[Task description]: Each line below should be quoted exactly, please.

[Given material]:

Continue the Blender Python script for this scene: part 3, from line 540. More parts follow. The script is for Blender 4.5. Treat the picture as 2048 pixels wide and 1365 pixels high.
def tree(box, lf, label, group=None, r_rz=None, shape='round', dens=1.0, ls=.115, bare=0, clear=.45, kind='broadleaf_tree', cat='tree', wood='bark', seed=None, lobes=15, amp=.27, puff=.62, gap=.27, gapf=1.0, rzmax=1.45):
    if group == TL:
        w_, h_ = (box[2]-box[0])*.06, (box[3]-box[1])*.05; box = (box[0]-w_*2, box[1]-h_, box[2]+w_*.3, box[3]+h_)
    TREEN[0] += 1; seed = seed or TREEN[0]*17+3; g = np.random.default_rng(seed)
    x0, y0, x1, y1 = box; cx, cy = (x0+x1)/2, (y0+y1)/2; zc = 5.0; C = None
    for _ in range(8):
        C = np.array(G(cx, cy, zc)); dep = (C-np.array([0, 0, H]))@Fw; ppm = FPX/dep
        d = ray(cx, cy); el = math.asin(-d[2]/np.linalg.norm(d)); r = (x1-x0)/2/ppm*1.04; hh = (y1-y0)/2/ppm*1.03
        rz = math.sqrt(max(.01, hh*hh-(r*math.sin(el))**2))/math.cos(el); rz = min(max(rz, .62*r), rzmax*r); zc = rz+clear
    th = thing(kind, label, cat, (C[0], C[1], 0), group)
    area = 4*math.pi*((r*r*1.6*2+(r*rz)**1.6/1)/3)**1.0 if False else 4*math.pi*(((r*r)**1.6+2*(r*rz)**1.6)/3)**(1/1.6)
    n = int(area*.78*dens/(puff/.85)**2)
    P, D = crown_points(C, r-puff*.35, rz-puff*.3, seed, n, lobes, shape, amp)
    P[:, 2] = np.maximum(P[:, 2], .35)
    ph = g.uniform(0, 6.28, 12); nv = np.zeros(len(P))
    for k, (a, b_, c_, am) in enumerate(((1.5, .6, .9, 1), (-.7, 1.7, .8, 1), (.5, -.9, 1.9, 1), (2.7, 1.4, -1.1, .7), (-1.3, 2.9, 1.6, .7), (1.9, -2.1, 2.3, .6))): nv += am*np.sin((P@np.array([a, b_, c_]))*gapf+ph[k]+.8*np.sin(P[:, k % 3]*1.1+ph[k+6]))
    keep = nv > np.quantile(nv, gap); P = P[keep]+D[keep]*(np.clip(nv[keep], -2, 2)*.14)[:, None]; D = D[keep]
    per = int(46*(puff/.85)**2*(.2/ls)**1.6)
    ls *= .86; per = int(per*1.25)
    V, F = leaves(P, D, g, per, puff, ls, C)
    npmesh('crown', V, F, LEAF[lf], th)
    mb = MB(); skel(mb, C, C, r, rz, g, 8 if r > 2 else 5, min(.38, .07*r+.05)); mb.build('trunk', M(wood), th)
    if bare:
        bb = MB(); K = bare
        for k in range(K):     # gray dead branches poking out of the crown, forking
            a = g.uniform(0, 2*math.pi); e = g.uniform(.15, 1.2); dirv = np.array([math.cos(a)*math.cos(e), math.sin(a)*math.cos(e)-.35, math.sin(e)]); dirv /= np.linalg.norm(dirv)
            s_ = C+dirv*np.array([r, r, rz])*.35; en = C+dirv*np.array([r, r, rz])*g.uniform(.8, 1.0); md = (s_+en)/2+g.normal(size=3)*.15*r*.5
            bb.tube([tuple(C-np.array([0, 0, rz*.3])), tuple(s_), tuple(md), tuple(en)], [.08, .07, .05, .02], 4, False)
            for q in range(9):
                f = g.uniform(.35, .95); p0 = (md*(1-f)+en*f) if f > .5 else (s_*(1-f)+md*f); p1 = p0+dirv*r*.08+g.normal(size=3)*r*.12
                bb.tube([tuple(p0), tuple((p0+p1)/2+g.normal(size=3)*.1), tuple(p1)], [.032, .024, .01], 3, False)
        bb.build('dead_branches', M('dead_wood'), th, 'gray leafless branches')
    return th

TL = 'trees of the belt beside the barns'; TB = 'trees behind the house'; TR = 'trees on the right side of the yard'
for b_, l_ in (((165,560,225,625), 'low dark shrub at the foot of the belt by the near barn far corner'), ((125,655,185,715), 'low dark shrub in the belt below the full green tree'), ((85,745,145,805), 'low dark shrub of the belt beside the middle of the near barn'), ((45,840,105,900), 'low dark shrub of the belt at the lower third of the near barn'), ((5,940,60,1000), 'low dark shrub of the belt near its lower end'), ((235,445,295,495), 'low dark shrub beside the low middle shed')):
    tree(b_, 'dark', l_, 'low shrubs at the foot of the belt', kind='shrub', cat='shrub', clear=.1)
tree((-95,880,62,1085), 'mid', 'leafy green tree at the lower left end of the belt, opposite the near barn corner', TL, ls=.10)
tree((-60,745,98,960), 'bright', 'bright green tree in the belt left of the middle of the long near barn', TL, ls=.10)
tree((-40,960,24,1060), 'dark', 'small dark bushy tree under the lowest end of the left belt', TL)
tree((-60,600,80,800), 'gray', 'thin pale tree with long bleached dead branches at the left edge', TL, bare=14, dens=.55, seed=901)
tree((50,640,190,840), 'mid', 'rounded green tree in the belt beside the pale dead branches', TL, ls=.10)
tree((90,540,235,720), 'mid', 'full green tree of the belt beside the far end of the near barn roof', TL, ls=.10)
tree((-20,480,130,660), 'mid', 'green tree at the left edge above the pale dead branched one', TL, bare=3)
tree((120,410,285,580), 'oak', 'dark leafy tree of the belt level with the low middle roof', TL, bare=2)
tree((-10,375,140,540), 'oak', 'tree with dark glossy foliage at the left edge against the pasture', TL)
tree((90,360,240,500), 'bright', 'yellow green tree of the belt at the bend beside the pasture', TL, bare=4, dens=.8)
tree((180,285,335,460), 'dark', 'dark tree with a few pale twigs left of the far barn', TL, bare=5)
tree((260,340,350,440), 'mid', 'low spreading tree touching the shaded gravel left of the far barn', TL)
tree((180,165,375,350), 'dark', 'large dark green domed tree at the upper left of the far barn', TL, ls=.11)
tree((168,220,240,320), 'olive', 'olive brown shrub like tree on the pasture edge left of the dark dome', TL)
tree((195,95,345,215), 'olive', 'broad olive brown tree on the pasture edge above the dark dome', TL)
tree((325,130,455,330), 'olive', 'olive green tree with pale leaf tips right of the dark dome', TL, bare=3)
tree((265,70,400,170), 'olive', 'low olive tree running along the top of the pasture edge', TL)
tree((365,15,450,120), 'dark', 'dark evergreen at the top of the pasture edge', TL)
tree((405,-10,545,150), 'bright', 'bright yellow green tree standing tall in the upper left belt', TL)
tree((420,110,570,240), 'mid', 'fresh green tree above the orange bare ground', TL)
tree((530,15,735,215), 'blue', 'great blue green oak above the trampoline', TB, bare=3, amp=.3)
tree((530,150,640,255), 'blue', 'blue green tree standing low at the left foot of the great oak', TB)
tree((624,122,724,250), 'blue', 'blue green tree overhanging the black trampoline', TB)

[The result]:
Continue the Blender Python script for this scene: part 3, from line 540. More parts follow. The script is for Blender 4.5. Treat the picture as 2048 pixels wide and 1365 pixels high.
def tree(box, lf, label, group=None, r_rz=None, shape='round', dens=1.0, ls=.115, bare=0, clear=.45, kind='broadleaf_tree', cat='tree', wood='bark', seed=None, lobes=15, amp=.27, puff=.62, gap=.27, gapf=1.0, rzmax=1.45):
    if group == TL:
        w_, h_ = (box[2]-box[0])*.06, (box[3]-box[1])*.05; box = (box[0]-w_*2, box[1]-h_, box[2]+w_*.3, box[3]+h_)
    TREEN[0] += 1; seed = seed or TREEN[0]*17+3; g = np.random.default_rng(seed)
    x0, y0, x1, y1 = box; cx, cy = (x0+x1)/2, (y0+y1)/2; zc = 5.0; C = None
    for _ in range(8):
        C = np.array(G(cx, cy, zc)); dep = (C-np.array([0, 0, H]))@Fw; ppm = FPX/dep
        d = ray(cx, cy); el = math.asin(-d[2]/np.linalg.norm(d)); r = (x1-x0)/2/ppm*1.04; hh = (y1-y0)/2/ppm*1.03
        rz = math.sqrt(max(.01, hh*hh-(r*math.sin(el))**2))/math.cos(el); rz = min(max(rz, .62*r), rzmax*r); zc = rz+clear
    th = thing(kind, label, cat, (C[0], C[1], 0), group)
    area = 4*math.pi*((r*r*1.6*2+(r*rz)**1.6/1)/3)**1.0 if False else 4*math.pi*(((r*r)**1.6+2*(r*rz)**1.6)/3)**(1/1.6)
    n = int(area*.78*dens/(puff/.85)**2)
    P, D = crown_points(C, r-puff*.35, rz-puff*.3, seed, n, lobes, shape, amp)
    P[:, 2] = np.maximum(P[:, 2], .35)
    ph = g.uniform(0, 6.28, 12); nv = np.zeros(len(P))
    for k, (a, b_, c_, am) in enumerate(((1.5, .6, .9, 1), (-.7, 1.7, .8, 1), (.5, -.9, 1.9, 1), (2.7, 1.4, -1.1, .7), (-1.3, 2.9, 1.6, .7), (1.9, -2.1, 2.3, .6))): nv += am*np.sin((P@np.array([a, b_, c_]))*gapf+ph[k]+.8*np.sin(P[:, k % 3]*1.1+ph[k+6]))
    keep = nv > np.quantile(nv, gap); P = P[keep]+D[keep]*(np.clip(nv[keep], -2, 2)*.14)[:, None]; D = D[keep]
    per = int(46*(puff/.85)**2*(.2/ls)**1.6)
    ls *= .86; per = int(per*1.25)
    V, F = leaves(P, D, g, per, puff, ls, C)
    npmesh('crown', V, F, LEAF[lf], th)
    mb = MB(); skel(mb, C, C, r, rz, g, 8 if r > 2 else 5, min(.38, .07*r+.05)); mb.build('trunk', M(wood), th)
    if bare:
        bb = MB(); K = bare
        for k in range(K):     # gray dead branches poking out of the crown, forking
            a = g.uniform(0, 2*math.pi); e = g.uniform(.15, 1.2); dirv = np.array([math.cos(a)*math.cos(e), math.sin(a)*math.cos(e)-.35, math.sin(e)]); dirv /= np.linalg.norm(dirv)
            s_ = C+dirv*np.array([r, r, rz])*.35; en = C+dirv*np.array([r, r, rz])*g.uniform(.8, 1.0); md = (s_+en)/2+g.normal(size=3)*.15*r*.5
            bb.tube([tuple(C-np.array([0, 0, rz*.3])), tuple(s_), tuple(md), tuple(en)], [.08, .07, .05, .02], 4, False)
            for q in range(9):
                f = g.uniform(.35, .95); p0 = (md*(1-f)+en*f) if f > .5 else (s_*(1-f)+md*f); p1 = p0+dirv*r*.08+g.normal(size=3)*r*.12
                bb.tube([tuple(p0), tuple((p0+p1)/2+g.normal(size=3)*.1), tuple(p1)], [.032, .024, .01], 3, False)
        bb.build('dead_branches', M('dead_wood'), th, 'gray leafless branches')
    return th

TL = 'trees of the belt beside the barns'; TB = 'trees behind the house'; TR = 'trees on the right side of the yard'
for b_, l_ in (((165,560,225,625), 'low dark shrub at the foot of the belt by the near barn far corner'), ((125,655,185,715), 'low dark shrub in the belt below the full green tree'), ((85,745,145,805), 'low dark shrub of the belt beside the middle of the near barn'), ((45,840,105,900), 'low dark shrub of the belt at the lower third of the near barn'), ((5,940,60,1000), 'low dark shrub of the belt near its lower end'), ((235,445,295,495), 'low dark shrub beside the low middle shed')):
    tree(b_, 'dark', l_, 'low shrubs at the foot of the belt', kind='shrub', cat='shrub', clear=.1)
tree((-95,880,62,1085), 'mid', 'leafy green tree at the lower left end of the belt, opposite the near barn corner', TL, ls=.10)
tree((-60,745,98,960), 'bright', 'bright green tree in the belt left of the middle of the long near barn', TL, ls=.10)
tree((-40,960,24,1060), 'dark', 'small dark bushy tree under the lowest end of the left belt', TL)
tree((-60,600,80,800), 'gray', 'thin pale tree with long bleached dead branches at the left edge', TL, bare=14, dens=.55, seed=901)
tree((50,640,190,840), 'mid', 'rounded green tree in the belt beside the pale dead branches', TL, ls=.10)
tree((90,540,235,720), 'mid', 'full green tree of the belt beside the far end of the near barn roof', TL, ls=.10)
tree((-20,480,130,660), 'mid', 'green tree at the left edge above the pale dead branched one', TL, bare=3)
tree((120,410,285,580), 'oak', 'dark leafy tree of the belt level with the low middle roof', TL, bare=2)
tree((-10,375,140,540), 'oak', 'tree with dark glossy foliage at the left edge against the pasture', TL)
tree((90,360,240,500), 'bright', 'yellow green tree of the belt at the bend beside the pasture', TL, bare=4, dens=.8)
tree((180,285,335,460), 'dark', 'dark tree with a few pale twigs left of the far barn', TL, bare=5)
tree((260,340,350,440), 'mid', 'low spreading tree touching the shaded gravel left of the far barn', TL)
tree((180,165,375,350), 'dark', 'large dark green domed tree at the upper left of the far barn', TL, ls=.11)
tree((168,220,240,320), 'olive', 'olive brown shrub like tree on the pasture edge left of the dark dome', TL)
tree((195,95,345,215), 'olive', 'broad olive brown tree on the pasture edge above the dark dome', TL)
tree((325,130,455,330), 'olive', 'olive green tree with pale leaf tips right of the dark dome', TL, bare=3)
tree((265,70,400,170), 'olive', 'low olive tree running along the top of the pasture edge', TL)
tree((365,15,450,120), 'dark', 'dark evergreen at the top of the pasture edge', TL)
tree((405,-10,545,150), 'bright', 'bright yellow green tree standing tall in the upper left belt', TL)
tree((420,110,570,240), 'mid', 'fresh green tree above the orange bare ground', TL)
tree((530,15,735,215), 'blue', 'great blue green oak above the trampoline', TB, bare=3, amp=.3)
tree((530,150,640,255), 'blue', 'blue green tree standing low at the left foot of the great oak', TB)
tree((624,122,724,250), 'blue', 'blue green tree overhanging the black trampoline', TB)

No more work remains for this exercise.